The announcement brings to an end a will-he-won’t-he saga after the world’s richest person clinched the deal in April but then put the buyout on hold until the social media company proved that spam bots accounted for fewer than 5 per cent of its total users.
The Tesla CEO sent a letter to Twitter’s board saying he was terminating the acquisition.
Twitter could have pushed for a $US1 billion ($1.45 billion) break-up fee that Musk agreed to pay under these circumstances. Instead,it looks ready to fight to complete the purchase,which its board has approved and CEO Parag Agrawal has insisted he wants to consummate.
In the letter,Musk lawyer Mike Ringler complained that his client had for nearly two months sought data to judge the prevalence of “fake or spam” accounts on the social media platform.
“Twitter has failed or refused to provide this information.

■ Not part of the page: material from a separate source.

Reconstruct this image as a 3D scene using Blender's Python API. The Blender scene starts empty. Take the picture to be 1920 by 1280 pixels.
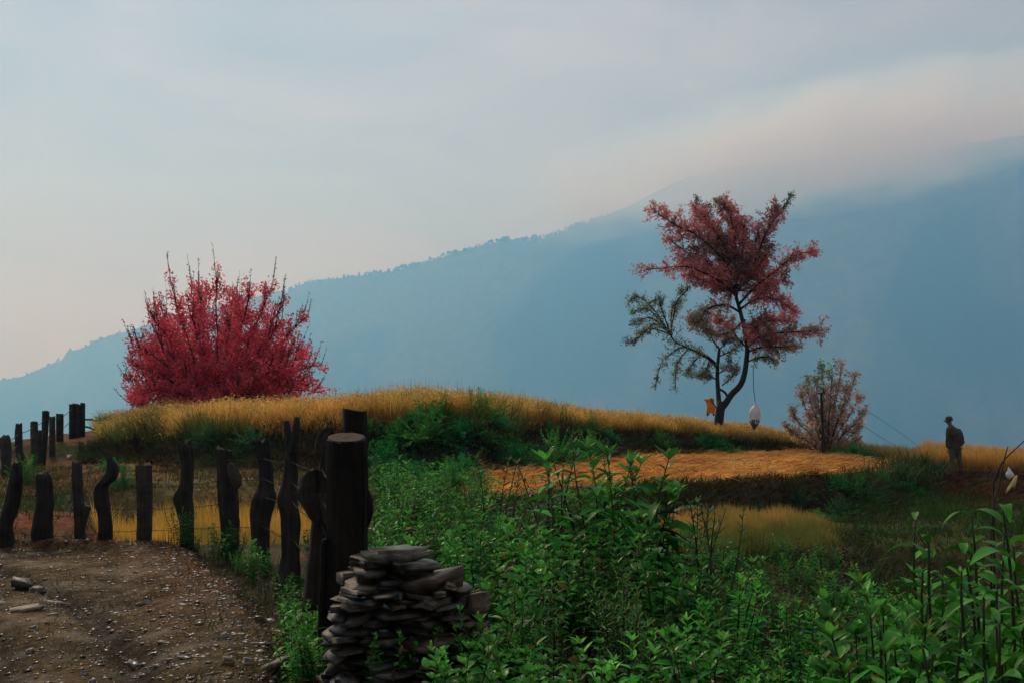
import bpy, math
import numpy as np
from mathutils import Vector, noise as mnoise

S = bpy.context.scene
COL = S.collection
F_PX, CAM_Z, HOR = 2059.0, 1.6, 772.0
PITCH = math.atan((HOR - 640.0) / F_PX)

# ------------------------------------------------------------------ camera
cd = bpy.data.cameras.new('camera')
cam = bpy.data.objects.new('camera', cd)
COL.objects.link(cam)
cd.sensor_width = 36.0
cd.lens = F_PX / 1920.0 * 36.0
cd.clip_start, cd.clip_end = 0.05, 30000.0
cam.location = (0, 0, CAM_Z)
cam.rotation_euler = (math.pi / 2 + PITCH, 0, 0)
S.camera = cam

# ------------------------------------------------------------------ sky
SUN_EL, SUN_AZ = math.radians(42), math.radians(-28)      # behind the scene, a little to one side
w = bpy.data.worlds.new('World')
S.world = w
w.use_nodes = True
nt = w.node_tree
nt.nodes.clear()
def nd(t, typ, **kw):
    n = t.nodes.new(typ)
    for k, v in kw.items():
        if k.startswith('i_'):
            n.inputs[k[2:].replace('_', ' ')].default_value = v
        else:
            setattr(n, k, v)
    return n
sky = nd(nt, 'ShaderNodeTexSky', sky_type='NISHITA', sun_disc=False, sun_elevation=SUN_EL, sun_rotation=SUN_AZ)
bg_sky = nd(nt, 'ShaderNodeBackground'); bg_sky.inputs['Strength'].default_value = 0.1
nt.links.new(sky.outputs[0], bg_sky.inputs['Color'])
tc = nd(nt, 'ShaderNodeTexCoord')
mp = nd(nt, 'ShaderNodeMapping'); mp.inputs['Scale'].default_value = (1.0, 1.0, 2.2)
nt.links.new(tc.outputs['Generated'], mp.inputs['Vector'])
n1 = nd(nt, 'ShaderNodeTexNoise'); n1.inputs['Scale'].default_value = 2.6; n1.inputs['Detail'].default_value = 6; n1.inputs['Roughness'].default_value = .55; n1.inputs['Distortion'].default_value = 0.6
nt.links.new(mp.outputs[0], n1.inputs['Vector'])
cr = nd(nt, 'ShaderNodeValToRGB')
cr.color_ramp.elements[0].position = 0.38; cr.color_ramp.elements[0].color = (0.275, 0.25, 0.305, 1)
cr.color_ramp.elements[1].position = 0.63; cr.color_ramp.elements[1].color = (0.475, 0.43, 0.48, 1)
nt.links.new(n1.outputs['Fac'], cr.inputs['Fac'])
# a dark, rain-blue cloud bank low over the mountain
sep = nd(nt, 'ShaderNodeSeparateXYZ'); nt.links.new(tc.outputs['Generated'], sep.inputs[0])
n2 = nd(nt, 'ShaderNodeTexNoise'); n2.inputs['Scale'].default_value = 5.0; n2.inputs['Detail'].default_value = 3
nt.links.new(mp.outputs[0], n2.inputs['Vector'])
def math_n(op, a, b=None, clamp=False):
    m = nd(nt, 'ShaderNodeMath', operation=op, use_clamp=clamp)
    for i, v in enumerate((a, b)):
        if v is None: continue
        if isinstance(v, (int, float)): m.inputs[i].default_value = v
        else: nt.links.new(v, m.inputs[i])
    return m.outputs[0]
# the bank lies low: its top edge climbs gently towards +x and frays out in wisps
t1 = math_n('SUBTRACT', math_n('MULTIPLY_ADD', sep.outputs['X'], 0.16), sep.outputs['Z'])
t1.node.inputs[0].links[0].from_node.inputs[2].default_value = 0.21
t2 = math_n('ADD', t1, math_n('MULTIPLY', math_n('SUBTRACT', n2.outputs['Fac'], 0.5), 0.11))
mr = nd(nt, 'ShaderNodeMapRange', interpolation_type='SMOOTHSTEP')
mr.inputs['From Min'].default_value = -0.078; mr.inputs['From Max'].default_value = -0.002
nt.links.new(t2, mr.inputs['Value'])
mr2 = nd(nt, 'ShaderNodeMapRange', interpolation_type='SMOOTHSTEP')
mr2.inputs['From Min'].default_value = 0.03; mr2.inputs['From Max'].default_value = 0.20
nt.links.new(math_n('ADD', sep.outputs['X'], math_n('MULTIPLY', math_n('SUBTRACT', n2.outputs['Fac'], 0.5), 0.12)), mr2.inputs['Value'])
bank = math_n('MULTIPLY', mr.outputs[0], mr2.outputs[0])
mx = nd(nt, 'ShaderNodeMix', data_type='RGBA')
nt.links.new(bank, mx.inputs[0]); nt.links.new(cr.outputs[0], mx.inputs[6])
mx.inputs[7].default_value = (0.29, 0.28, 0.325, 1)
bg_c = nd(nt, 'ShaderNodeBackground'); nt.links.new(mx.outputs[2], bg_c.inputs['Color'])
mixs = nd(nt, 'ShaderNodeMixShader'); mixs.inputs[0].default_value = 0.88
nt.links.new(bg_sky.outputs[0], mixs.inputs[1]); nt.links.new(bg_c.outputs[0], mixs.inputs[2])
wo = nd(nt, 'ShaderNodeOutputWorld'); nt.links.new(mixs.outputs[0], wo.inputs['Surface'])

# ------------------------------------------------------------------ sun (overcast)
sl = bpy.data.lights.new('sun', 'SUN')
sl.energy, sl.angle, sl.color = 2.2, math.radians(16), (1.0, 0.97, 0.93)
sun = bpy.data.objects.new('sun', sl); COL.objects.link(sun)
sv = Vector((math.sin(SUN_AZ) * math.cos(SUN_EL), math.cos(SUN_AZ) * math.cos(SUN_EL), math.sin(SUN_EL)))
sun.rotation_euler = (-sv).to_track_quat('-Z', 'Y').to_euler()

vs = S.view_settings
vs.view_transform = 'Standard'; vs.look = 'None'; vs.gamma = 1.0; vs.exposure = 0.0; vs.use_curve_mapping = False
S.cycles.max_bounces = 10; S.cycles.diffuse_bounces = 3; S.cycles.glossy_bounces = 2
S.cycles.transmission_bounces = 3; S.cycles.volume_bounces = 8; S.cycles.use_denoising = True

# ------------------------------------------------------------------ helpers
def P(px, py, Y):
    """world point at depth Y (metres ahead) seen at photo position px, py"""
    dx, dy = (px - 960.0) / F_PX, (640.0 - py) / F_PX
    vy = math.cos(PITCH) - dy * math.sin(PITCH)
    vz = math.sin(PITCH) + dy * math.cos(PITCH)
    s = Y / vy
    return np.array((dx * s, Y, CAM_Z + vz * s))
def PA(pts):
    return np.array([P(*p) for p in pts])

def _hash(i, j, s):
    n = (i.astype(np.int64) * 374761393 + j.astype(np.int64) * 668265263 + s * 974711) & 0x7fffffff
    n = ((n ^ (n >> 13)) * 1274126177) & 0x7fffffff
    return ((n ^ (n >> 16)) & 0xffff) / 65535.0
def vn(x, y, s=0):
    x = np.asarray(x, float); y = np.asarray(y, float)
    i, j = np.floor(x), np.floor(y)
    fx, fy = x - i, y - j
    fx, fy = fx * fx * (3 - 2 * fx), fy * fy * (3 - 2 * fy)
    a, b, c, d = _hash(i, j, s), _hash(i + 1, j, s), _hash(i, j + 1, s), _hash(i + 1, j + 1, s)
    return (a * (1 - fx) + b * fx) * (1 - fy) + (c * (1 - fx) + d * fx) * fy - 0.5
def fbm(x, y, o=4, s=0, g=0.5):
    r, a = 0.0, 1.0
    x = np.asarray(x, float); y = np.asarray(y, float)
    for k in range(o):
        r = r + a * vn(x + 17.3 * k, y - 9.1 * k, s + k); a *= g; x = x * 2.03; y = y * 2.03
    return r
def sm(x, a, b):
    t = np.clip((np.asarray(x, float) - a) / (b - a), 0, 1)
    return t * t * (3 - 2 * t)
def mixc(a, b, t):
    t = np.asarray(t)[..., None]
    return a * (1 - t) + b * t

def mesh(name, V, F, mat=None, col=None, smooth=False):
    V = np.ascontiguousarray(V, np.float32); F = np.ascontiguousarray(F, np.int32)
    me = bpy.data.meshes.new(name)
    me.vertices.add(len(V)); me.vertices.foreach_set('co', V.ravel())
    k = F.shape[1]
    me.loops.add(F.size); me.loops.foreach_set('vertex_index', F.ravel())
    me.polygons.add(len(F)); me.polygons.foreach_set('loop_start', np.arange(0, F.size, k, dtype=np.int32))
    me.update(calc_edges=True)
    if smooth:
        me.polygons.foreach_set('use_smooth', np.ones(len(F), bool))
    if col is not None:
        c = np.ones((len(V), 4), np.float32); c[:, :3] = col
        at = me.color_attributes.new('Col', 'FLOAT_COLOR', 'POINT'); at.data.foreach_set('color', c.ravel())
    if mat: me.materials.append(mat)
    return me
def obj(name, me, parent=None, loc=None):
    o = bpy.data.objects.new(name, me); COL.objects.link(o)
    if parent: o.parent = parent
    if loc is not None: o.location = loc
    return o
def tag(o, label=None, cat=None, group=None, kind=None):
    if label: o['label'] = label
    if cat: o['category'] = cat
    if group: o['group'] = group
    if kind: o['kind'] = kind
    return o
def empty(name, loc, rz=0.0, sc=1.0):
    o = bpy.data.objects.new(name, None); COL.objects.link(o)
    o.location = loc; o.rotation_euler = (0, 0, rz); o.scale = (sc, sc, sc)
    o.empty_display_size = 0.2
    return o
def cat_geo(parts):
    V, F, C, n = [], [], [], 0
    for v, f, c in parts:
        if len(v) == 0: continue
        V.append(v); F.append(f + n); n += len(v)
        C.append(np.broadcast_to(c, (len(v), 3)))
    return np.concatenate(V), np.concatenate(F), np.concatenate(C)
def unit(v):
    v = np.asarray(v, float)
    return v / np.maximum(np.linalg.norm(v, axis=-1, keepdims=True), 1e-9)

def leaves(Pt, D, U, L, W, C, seg=1, droop=0.0, fold=0.25, rng=None):
    """batch of leaf shapes. seg=1: folded diamond (2 tris); seg>1: lance leaf with a midrib and droop"""
    Pt = np.asarray(Pt, float); n = len(Pt)
    D = unit(D); U = np.asarray(U, float)
    R = unit(np.cross(D, U)); N = np.cross(R, D)
    L = np.broadcast_to(np.asarray(L, float), (n,))[:, None]; W = np.broadcast_to(np.asarray(W, float), (n,))[:, None]
    C = np.broadcast_to(C, (n, 3))
    if seg == 1:
        m = Pt + D * L * 0.45
        v = np.stack([Pt, m + R * W * .5 + N * W * fold, Pt + D * L, m - R * W * .5 + N * W * fold], 1).reshape(-1, 3)
        b = (np.arange(n) * 4)[:, None]
        f = np.concatenate([b + np.array([[0, 1, 2]]), b + np.array([[0, 2, 3]])], 0)
        return v, f, np.repeat(C, 4, 0)
    st = np.linspace(0, 1, seg + 1)
    wd = np.sin(np.pi * np.clip(st, 0, 1) ** 0.75) ** 0.8; wd[0] = 0.12; wd[-1] = 0.0
    dr = np.broadcast_to(np.asarray(droop, float), (n,))[:, None]
    vs_ = []
    for k, s in enumerate(st):
        c = Pt + D * L * s + np.array([0, 0, -1.0]) * L * dr * s * s
        h = W * .5 * wd[k]
        vs_ += [c + R * h + N * h * fold * 1.6, c, c - R * h + N * h * fold * 1.6]
    v = np.stack(vs_, 1).reshape(-1, 3)
    per = 3 * (seg + 1)
    b = (np.arange(n) * per)[:, None]
    fs = []
    for k in range(seg):
        o = 3 * k
        for q in ((o, o + 3, o + 4), (o, o + 4, o + 1), (o + 1, o + 4, o + 5), (o + 1, o + 5, o + 2)):
            fs.append(b + np.array([q]))
    return v, np.concatenate(fs, 0), np.repeat(C, per, 0)

def blades(Pt, D, L, W, C0, C1, bend, seg=3):
    """grass blades: narrow tapering strips that bend over"""
    n = len(Pt); D = unit(D)
    L = np.broadcast_to(np.asarray(L, float), (n,))[:, None]; W = np.broadcast_to(np.asarray(W, float), (n,))[:, None]
    bend = np.asarray(bend, float)
    side = unit(np.cross(D, bend + np.array([0.013, 0.021, 0.0])))
    v, c = [], []
    C0 = np.broadcast_to(C0, (n, 3)); C1 = np.broadcast_to(C1, (n, 3))
    for k in range(seg + 1):
        s = k / seg
        p = Pt + D * L * s + bend * L * s * s
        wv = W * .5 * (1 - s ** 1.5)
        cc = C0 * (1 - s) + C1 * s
        if k < seg: v += [p - side * wv, p + side * wv]; c += [cc, cc]
        else: v += [p]; c += [cc]
    v = np.stack(v, 1).reshape(-1, 3); c = np.stack(c, 1).reshape(-1, 3)
    per = 2 * seg + 1; b = (np.arange(n) * per)[:, None]; fs = []
    for k in range(seg - 1):
        o = 2 * k
        fs += [b + np.array([[o, o + 1, o + 3]]), b + np.array([[o, o + 3, o + 2]])]
    o = 2 * (seg - 1)
    fs += [b + np.array([[o, o + 1, o + 2]])]
    return v, np.concatenate(fs, 0), c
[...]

Sometimes Twitter has ignored Mr Musk’s requests,sometimes it has rejected them for reasons that appear to be unjustified,and sometimes it has claimed to comply while giving Mr Musk incomplete or unusable information,” the letter said.
Musk also said the information was fundamental to company’s business and financial performance,and was needed to finish the transaction.
In response,the chair of Twitter’s board,Bret Taylor,tweeted that the board was “committed to closing the transaction on the price and terms agreed upon” with Musk and “plans to pursue legal action to enforce the merger agreement. We are confident we will prevail in the Delaware Court of Chancery.”